-------- RECORDS SHOWN --------

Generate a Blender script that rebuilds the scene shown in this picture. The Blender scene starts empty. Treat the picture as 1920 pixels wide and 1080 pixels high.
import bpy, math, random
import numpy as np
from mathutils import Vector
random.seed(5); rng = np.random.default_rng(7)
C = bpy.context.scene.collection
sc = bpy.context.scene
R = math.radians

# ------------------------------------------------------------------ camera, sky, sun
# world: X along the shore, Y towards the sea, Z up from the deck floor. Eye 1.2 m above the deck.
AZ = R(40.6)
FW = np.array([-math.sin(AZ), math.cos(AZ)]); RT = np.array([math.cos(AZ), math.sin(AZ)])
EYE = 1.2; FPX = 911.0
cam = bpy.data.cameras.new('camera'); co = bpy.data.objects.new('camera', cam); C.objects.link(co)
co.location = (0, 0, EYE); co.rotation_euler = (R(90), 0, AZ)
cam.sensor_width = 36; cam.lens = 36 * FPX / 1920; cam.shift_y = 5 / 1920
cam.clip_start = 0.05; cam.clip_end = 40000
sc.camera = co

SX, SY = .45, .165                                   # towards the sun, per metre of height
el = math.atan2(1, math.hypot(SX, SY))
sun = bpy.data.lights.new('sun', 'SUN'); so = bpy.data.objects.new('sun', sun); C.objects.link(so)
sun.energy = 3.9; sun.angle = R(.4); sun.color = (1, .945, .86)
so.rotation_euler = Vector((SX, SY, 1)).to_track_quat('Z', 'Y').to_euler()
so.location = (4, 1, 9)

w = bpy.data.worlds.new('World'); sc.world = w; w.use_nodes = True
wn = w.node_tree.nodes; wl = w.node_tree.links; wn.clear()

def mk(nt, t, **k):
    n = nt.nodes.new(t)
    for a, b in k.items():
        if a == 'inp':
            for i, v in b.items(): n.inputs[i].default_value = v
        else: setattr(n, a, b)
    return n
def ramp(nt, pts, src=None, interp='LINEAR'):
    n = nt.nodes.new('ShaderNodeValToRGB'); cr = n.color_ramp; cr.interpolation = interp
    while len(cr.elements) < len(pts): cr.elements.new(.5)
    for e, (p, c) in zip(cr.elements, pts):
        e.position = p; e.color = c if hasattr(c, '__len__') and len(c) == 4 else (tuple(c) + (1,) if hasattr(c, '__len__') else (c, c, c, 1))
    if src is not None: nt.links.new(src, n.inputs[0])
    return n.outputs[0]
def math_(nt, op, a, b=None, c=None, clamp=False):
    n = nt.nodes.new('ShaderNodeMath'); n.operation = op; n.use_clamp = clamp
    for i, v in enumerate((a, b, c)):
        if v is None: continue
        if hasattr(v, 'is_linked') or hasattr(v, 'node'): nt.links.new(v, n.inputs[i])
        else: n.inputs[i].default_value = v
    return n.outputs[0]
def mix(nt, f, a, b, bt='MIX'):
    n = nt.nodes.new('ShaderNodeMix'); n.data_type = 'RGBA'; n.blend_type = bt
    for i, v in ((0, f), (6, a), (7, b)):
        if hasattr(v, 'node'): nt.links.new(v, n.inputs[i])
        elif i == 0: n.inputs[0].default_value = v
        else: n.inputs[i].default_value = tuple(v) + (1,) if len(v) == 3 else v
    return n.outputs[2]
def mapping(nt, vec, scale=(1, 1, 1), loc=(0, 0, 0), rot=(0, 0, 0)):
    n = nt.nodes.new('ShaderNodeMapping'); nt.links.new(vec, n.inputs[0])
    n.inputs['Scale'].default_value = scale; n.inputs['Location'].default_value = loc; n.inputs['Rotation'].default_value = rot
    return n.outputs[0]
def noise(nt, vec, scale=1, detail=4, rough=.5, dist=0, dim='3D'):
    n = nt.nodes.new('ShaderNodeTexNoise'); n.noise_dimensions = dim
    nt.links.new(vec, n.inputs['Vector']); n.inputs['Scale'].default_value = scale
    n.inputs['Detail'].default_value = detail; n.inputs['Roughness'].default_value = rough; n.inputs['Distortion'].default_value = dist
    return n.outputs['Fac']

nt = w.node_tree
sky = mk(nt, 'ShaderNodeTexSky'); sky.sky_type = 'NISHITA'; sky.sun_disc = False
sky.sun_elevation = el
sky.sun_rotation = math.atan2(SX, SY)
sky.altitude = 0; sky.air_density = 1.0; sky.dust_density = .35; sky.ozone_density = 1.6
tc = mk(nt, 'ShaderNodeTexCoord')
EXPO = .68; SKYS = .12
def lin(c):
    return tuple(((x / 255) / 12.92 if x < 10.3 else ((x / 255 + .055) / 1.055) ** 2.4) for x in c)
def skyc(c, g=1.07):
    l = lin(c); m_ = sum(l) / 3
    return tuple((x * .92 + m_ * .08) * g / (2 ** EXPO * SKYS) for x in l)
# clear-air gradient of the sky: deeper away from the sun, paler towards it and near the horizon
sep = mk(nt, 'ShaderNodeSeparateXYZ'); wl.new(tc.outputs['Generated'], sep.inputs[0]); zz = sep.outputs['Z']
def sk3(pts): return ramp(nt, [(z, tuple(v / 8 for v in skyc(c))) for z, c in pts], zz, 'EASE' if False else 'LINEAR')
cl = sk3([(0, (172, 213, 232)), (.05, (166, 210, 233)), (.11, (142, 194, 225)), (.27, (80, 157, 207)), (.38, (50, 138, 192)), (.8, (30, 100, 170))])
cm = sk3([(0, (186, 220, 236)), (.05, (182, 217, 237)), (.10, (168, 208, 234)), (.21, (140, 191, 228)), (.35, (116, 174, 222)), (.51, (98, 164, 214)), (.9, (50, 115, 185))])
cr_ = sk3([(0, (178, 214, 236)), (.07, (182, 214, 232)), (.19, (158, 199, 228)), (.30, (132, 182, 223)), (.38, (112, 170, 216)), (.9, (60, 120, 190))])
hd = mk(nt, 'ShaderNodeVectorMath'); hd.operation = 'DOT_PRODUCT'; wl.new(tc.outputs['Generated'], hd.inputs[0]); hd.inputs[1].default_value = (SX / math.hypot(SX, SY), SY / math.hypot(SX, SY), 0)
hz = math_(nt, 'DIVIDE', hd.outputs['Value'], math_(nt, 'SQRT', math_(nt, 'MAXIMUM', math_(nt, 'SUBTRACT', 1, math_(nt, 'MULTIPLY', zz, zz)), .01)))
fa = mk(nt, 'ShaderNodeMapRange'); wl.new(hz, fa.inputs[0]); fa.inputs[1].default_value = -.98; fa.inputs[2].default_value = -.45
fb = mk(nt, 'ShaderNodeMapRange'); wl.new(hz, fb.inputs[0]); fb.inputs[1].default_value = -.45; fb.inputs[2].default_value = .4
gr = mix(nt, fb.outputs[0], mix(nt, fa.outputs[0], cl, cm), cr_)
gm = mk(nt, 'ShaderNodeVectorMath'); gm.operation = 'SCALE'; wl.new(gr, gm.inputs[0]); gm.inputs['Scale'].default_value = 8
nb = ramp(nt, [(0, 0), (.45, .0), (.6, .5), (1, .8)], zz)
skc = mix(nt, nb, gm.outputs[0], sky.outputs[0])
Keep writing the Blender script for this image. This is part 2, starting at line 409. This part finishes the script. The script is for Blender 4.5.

--------

### THE EXERCISE
Please output the complete data exactly.

### RESULT OF THE EXERCISE
Generate a Blender script that rebuilds the scene shown in this picture. The Blender scene starts empty. Treat the picture as 1920 pixels wide and 1080 pixels high.
import bpy, math, random
import numpy as np
from mathutils import Vector
random.seed(5); rng = np.random.default_rng(7)
C = bpy.context.scene.collection
sc = bpy.context.scene
R = math.radians

# ------------------------------------------------------------------ camera, sky, sun
# world: X along the shore, Y towards the sea, Z up from the deck floor. Eye 1.2 m above the deck.
AZ = R(40.6)
FW = np.array([-math.sin(AZ), math.cos(AZ)]); RT = np.array([math.cos(AZ), math.sin(AZ)])
EYE = 1.2; FPX = 911.0
cam = bpy.data.cameras.new('camera'); co = bpy.data.objects.new('camera', cam); C.objects.link(co)
co.location = (0, 0, EYE); co.rotation_euler = (R(90), 0, AZ)
cam.sensor_width = 36; cam.lens = 36 * FPX / 1920; cam.shift_y = 5 / 1920
cam.clip_start = 0.05; cam.clip_end = 40000
sc.camera = co

SX, SY = .45, .165                                   # towards the sun, per metre of height
el = math.atan2(1, math.hypot(SX, SY))
sun = bpy.data.lights.new('sun', 'SUN'); so = bpy.data.objects.new('sun', sun); C.objects.link(so)
sun.energy = 3.9; sun.angle = R(.4); sun.color = (1, .945, .86)
so.rotation_euler = Vector((SX, SY, 1)).to_track_quat('Z', 'Y').to_euler()
so.location = (4, 1, 9)

w = bpy.data.worlds.new('World'); sc.world = w; w.use_nodes = True
wn = w.node_tree.nodes; wl = w.node_tree.links; wn.clear()

def mk(nt, t, **k):
    n = nt.nodes.new(t)
    for a, b in k.items():
        if a == 'inp':
            for i, v in b.items(): n.inputs[i].default_value = v
        else: setattr(n, a, b)
    return n
def ramp(nt, pts, src=None, interp='LINEAR'):
    n = nt.nodes.new('ShaderNodeValToRGB'); cr = n.color_ramp; cr.interpolation = interp
    while len(cr.elements) < len(pts): cr.elements.new(.5)
    for e, (p, c) in zip(cr.elements, pts):
        e.position = p; e.color = c if hasattr(c, '__len__') and len(c) == 4 else (tuple(c) + (1,) if hasattr(c, '__len__') else (c, c, c, 1))
    if src is not None: nt.links.new(src, n.inputs[0])
    return n.outputs[0]
def math_(nt, op, a, b=None, c=None, clamp=False):
    n = nt.nodes.new('ShaderNodeMath'); n.operation = op; n.use_clamp = clamp
    for i, v in enumerate((a, b, c)):
        if v is None: continue
        if hasattr(v, 'is_linked') or hasattr(v, 'node'): nt.links.new(v, n.inputs[i])
        else: n.inputs[i].default_value = v
    return n.outputs[0]
def mix(nt, f, a, b, bt='MIX'):
    n = nt.nodes.new('ShaderNodeMix'); n.data_type = 'RGBA'; n.blend_type = bt
    for i, v in ((0, f), (6, a), (7, b)):
        if hasattr(v, 'node'): nt.links.new(v, n.inputs[i])
        elif i == 0: n.inputs[0].default_value = v
        else: n.inputs[i].default_value = tuple(v) + (1,) if len(v) == 3 else v
    return n.outputs[2]
def mapping(nt, vec, scale=(1, 1, 1), loc=(0, 0, 0), rot=(0, 0, 0)):
    n = nt.nodes.new('ShaderNodeMapping'); nt.links.new(vec, n.inputs[0])
    n.inputs['Scale'].default_value = scale; n.inputs['Location'].default_value = loc; n.inputs['Rotation'].default_value = rot
    return n.outputs[0]
def noise(nt, vec, scale=1, detail=4, rough=.5, dist=0, dim='3D'):
    n = nt.nodes.new('ShaderNodeTexNoise'); n.noise_dimensions = dim
    nt.links.new(vec, n.inputs['Vector']); n.inputs['Scale'].default_value = scale
    n.inputs['Detail'].default_value = detail; n.inputs['Roughness'].default_value = rough; n.inputs['Distortion'].default_value = dist
    return n.outputs['Fac']

nt = w.node_tree
sky = mk(nt, 'ShaderNodeTexSky'); sky.sky_type = 'NISHITA'; sky.sun_disc = False
sky.sun_elevation = el
sky.sun_rotation = math.atan2(SX, SY)
sky.altitude = 0; sky.air_density = 1.0; sky.dust_density = .35; sky.ozone_density = 1.6
tc = mk(nt, 'ShaderNodeTexCoord')
EXPO = .68; SKYS = .12
def lin(c):
    return tuple(((x / 255) / 12.92 if x < 10.3 else ((x / 255 + .055) / 1.055) ** 2.4) for x in c)
def skyc(c, g=1.07):
    l = lin(c); m_ = sum(l) / 3
    return tuple((x * .92 + m_ * .08) * g / (2 ** EXPO * SKYS) for x in l)
# clear-air gradient of the sky: deeper away from the sun, paler towards it and near the horizon
sep = mk(nt, 'ShaderNodeSeparateXYZ'); wl.new(tc.outputs['Generated'], sep.inputs[0]); zz = sep.outputs['Z']
def sk3(pts): return ramp(nt, [(z, tuple(v / 8 for v in skyc(c))) for z, c in pts], zz, 'EASE' if False else 'LINEAR')
cl = sk3([(0, (172, 213, 232)), (.05, (166, 210, 233)), (.11, (142, 194, 225)), (.27, (80, 157, 207)), (.38, (50, 138, 192)), (.8, (30, 100, 170))])
cm = sk3([(0, (186, 220, 236)), (.05, (182, 217, 237)), (.10, (168, 208, 234)), (.21, (140, 191, 228)), (.35, (116, 174, 222)), (.51, (98, 164, 214)), (.9, (50, 115, 185))])
cr_ = sk3([(0, (178, 214, 236)), (.07, (182, 214, 232)), (.19, (158, 199, 228)), (.30, (132, 182, 223)), (.38, (112, 170, 216)), (.9, (60, 120, 190))])
hd = mk(nt, 'ShaderNodeVectorMath'); hd.operation = 'DOT_PRODUCT'; wl.new(tc.outputs['Generated'], hd.inputs[0]); hd.inputs[1].default_value = (SX / math.hypot(SX, SY), SY / math.hypot(SX, SY), 0)
hz = math_(nt, 'DIVIDE', hd.outputs['Value'], math_(nt, 'SQRT', math_(nt, 'MAXIMUM', math_(nt, 'SUBTRACT', 1, math_(nt, 'MULTIPLY', zz, zz)), .01)))
fa = mk(nt, 'ShaderNodeMapRange'); wl.new(hz, fa.inputs[0]); fa.inputs[1].default_value = -.98; fa.inputs[2].default_value = -.45
fb = mk(nt, 'ShaderNodeMapRange'); wl.new(hz, fb.inputs[0]); fb.inputs[1].default_value = -.45; fb.inputs[2].default_value = .4
gr = mix(nt, fb.outputs[0], mix(nt, fa.outputs[0], cl, cm), cr_)
gm = mk(nt, 'ShaderNodeVectorMath'); gm.operation = 'SCALE'; wl.new(gr, gm.inputs[0]); gm.inputs['Scale'].default_value = 8
nb = ramp(nt, [(0, 0), (.45, .0), (.6, .5), (1, .8)], zz)
skc = mix(nt, nb, gm.outputs[0], sky.outputs[0])
Keep writing the Blender script for this image. This is part 2, starting at line 409. This part finishes the script. The script is for Blender 4.5.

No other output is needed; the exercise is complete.